I think we're just not going to find the answers through Kalinske because his world at the time was focused on a tiny portion of the equation. He wasn't very involved in software or hardware decisions.
To offer my own take on the issue of short-term gains:
Focus on short-term gains was always SOA's weak point. They were a marketing company run by marketers. Success was measured only in sales and market share with no thought of the long-term.
The danger was giving the marketers power over design decisions.
For software, there was almost a single-minded focus on licensed properties. Licensed games were considered safe bets at the time - practically guaranteed to sell a certain number. Quality never seemed to come into the picture. They were unable to establish original brands effectively. This was the antithesis of the Nintendo approach.
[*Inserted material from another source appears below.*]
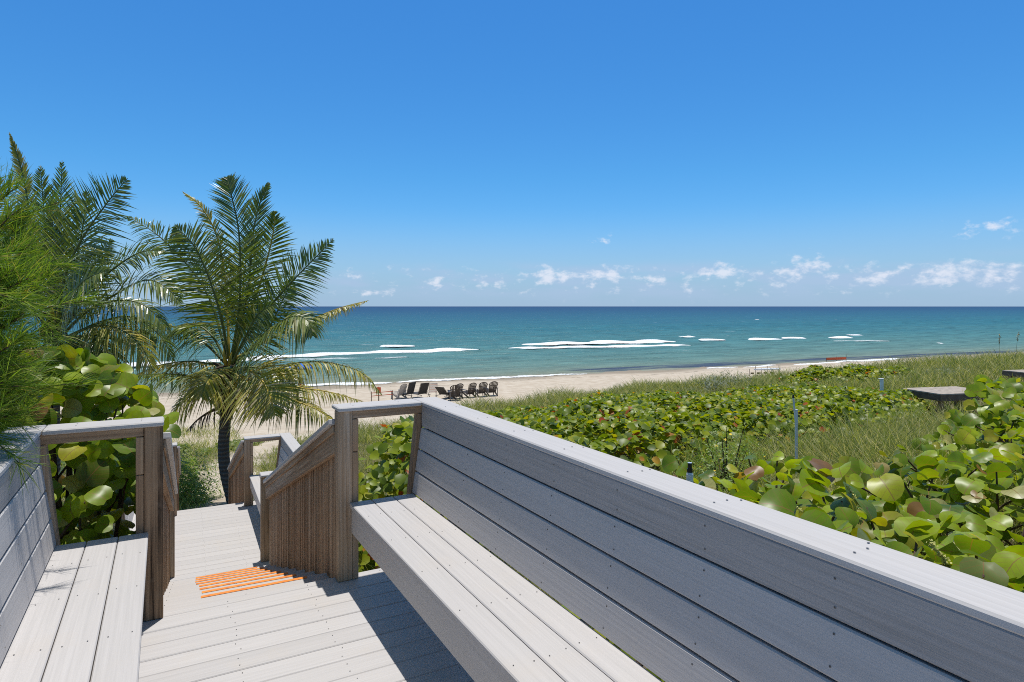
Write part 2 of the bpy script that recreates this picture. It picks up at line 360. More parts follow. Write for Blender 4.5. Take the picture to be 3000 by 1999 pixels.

For hardware, there was a quick rejection of the Saturn as unmarketable due to price, which gave birth to the 32X. These were marketing decisions born out of a short-sighted focus on sales.
SOA needed to be run as a game company with a strong marketing division, rather than as a marketing company that oversaw a game division. There should have been a focus on resolving the issues at STI that prevented so many games from being completed. There should have been a focus on building quality original brands. There should have been a focus on preparing for the Saturn from day 1.